Is such an expansion of our empathy a likely evolutionary outcome? It would be easy to point to examples of entrenchment and tribal-like attachment to our self-identified group. Genocide still persists across the globe; jingoism is commonplace; and to this day U.S. news reports consistently tell us how many Americans were killed in natural disasters, terrorist attacks, and plane crashes when they happen outside of our borders, as if American lives are more important than other lives; as if we Americans all care more about American lives.

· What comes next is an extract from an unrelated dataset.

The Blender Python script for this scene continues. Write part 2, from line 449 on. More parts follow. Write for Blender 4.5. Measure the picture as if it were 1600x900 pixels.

As someone who has always found this news reporting bizarre, even as a child; who was just as dismayed by people starving in Ethiopia as by homeless people on the streets of New York where I grew up; and who could not understand why so many people thought it was fine to abuse (and then eat) pigs but not dogs and cows but not cats, Rifkin’s Empathic Civilization made perfect sense to me. I watched with that proverbial “aha” when someone articulates what has felt like an unspoken truth one has held for decades.

But I’m well aware that not everyone feels as I do. Will the empathic civilization be the direction we head, or will such potentially looming dangers as growing human population and limited food, water, and other necessary resources; peak oil; climate change refugees, and so on, cause us to become more identified with the “in group,” more tribal, more hostile to the perceived “other”?

At the same time as so many people in so many nations are expanding their empathy in an interconnected world; as racism, jingoism, sexism, classism, and homophobia diminish in pockets across the globe, we still talk about competing with other nations for power and still watch as age-old hatreds seem never to be resolved.

But I believe that we are indeed moving toward the empathic civilization Rifkin describes, and that one day we might actually create the Star Trek world I’ve yearned for every since I watched my first Star Trek episode at age 13 — a world in which our nations are at peace, prejudices have vanished, and we are explorers rather than conquerors.